SM: There were Lyall's undies and his snot – and the rest of Spencer. But I'm going for his Frank in Merrily We Roll Along. And Sam.  I haven't met Matilda.

* I know who it is.

Keith Gow
Playwright, reviewer

Keith Gow

Favourite moments in 2017
Wild Bore was an absolute marvel of satire and craft and pure theatrical madness. I laughed so much it hurt, and then it gave me so much to think about in regard to theatre criticism and the conversation between critic and artist. Whenever I’ve written a review since, I’ve interrogated my point of view more and tried even harder to dig in to what the artist was striving for, whether it worked for me or not. I’m so thrilled this show has travelled far and wide this year.

Nanette was so simple and so powerful and would have always been so, but in the year of the marriage equality survey, it had so much resonance throughout the community. Stand-up comedy can be so immediate and respond to politics and society in a way traditional forms of theatre cannot because of its lengthy development process. This, though, is the culmination of Hannah Gadsby’s stand-up career; a show she has been writing and not writing for her whole career. Astonishing and brave and remarkable. And, as with Wild Bore, I’m glad this show has toured all over the place.

Looking forward to in 2018
I’m looking forward to Stephen Nicolazzo and Eugyeene Teh and Katie Sfetkidis being let loose at MTC for Abigail’s Party. I’m excited for The Curious Incident of the Dog in the Nighttime, also at MTC. The Malthouse line-up looks thrilling from beginning to end, but I am hanging out for Melancholia, Blackie Blackie Brown and the shows from Belarus Free Theatre.

Outside the main stages, I want to see Strangers in Between at Midsumma, directed by Daniel Lammin. And whatever is happening at Theatre Works, which had a really great 2017.

SM: Keith is a writer who sees and supports a LOT of independent theatre. I read his reviews and they often influence my choice to see a work, especially if it's new writing.

Tom Middleditch
Playwright, director

Tom Middleditch

Favourite moments in 2017
Awakening, remounting  MUST's season last year. It's rare to find a work that speaks for teenagers across the ages, corrects the faults of the original text while making the heart of said original stand strong. Vibrant, unapologetic, necessary, it's the sort of work that reminds you what we were really in danger of in the teen years, and fondly remembers those who didn't get to tell the tale themselves.

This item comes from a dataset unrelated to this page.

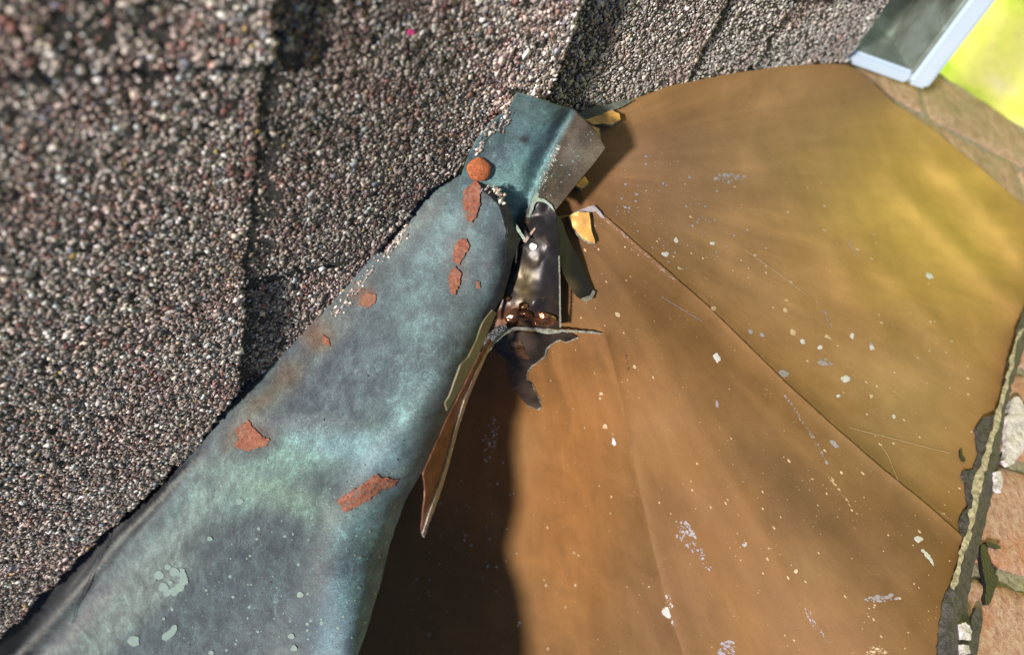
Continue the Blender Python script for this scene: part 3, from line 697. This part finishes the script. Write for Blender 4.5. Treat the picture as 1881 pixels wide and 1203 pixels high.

Germinal, as part of the Melbourne Festival. As a lover of Absurdism and anything involving the universe, I was sold from the blurb alone. What I wasn't expecting was the most joyful experience in theatre I've had in years. It collects its silly moments like the grandest and most adorably astute Absurdist on the open mic and climaxes, making not so much a point but a celebration of the stuff that just happened. Also, the joy of seeing a group of actors take to the Malthouse stage with pickaxes and ramming trees through the stage had me giggling for a good long time.

Looking forward to in 2018
Top of the list is The Curious Incident of the Dog in the Nighttime (which is here years before I expected), telling a neurodiverse story that will be the genre and pop culture reference point for those on the spectrum for years to come, and on which all evolution towards acceptance and empathy will sprout from.

I'm also pumped for Jean Tong's Hungry Ghosts at the MTC. Seeing our generation of theatre makers and playwrights get the main stage attention they deserve is vindicating, and after catching their work in the Poppy Seed festival, Jean is one of the voices I want front and centre of this new wave.

SM: Tom's Alexithymia recently premiered at the Poppy Seed Festival. Full of heart and understanding, and I really hope it gets the chance for some development and another season. So much of power of theatre is seeing the world through different eyes;  writes neurodiverse characters and stories that remind us that we all see and understand the world differently.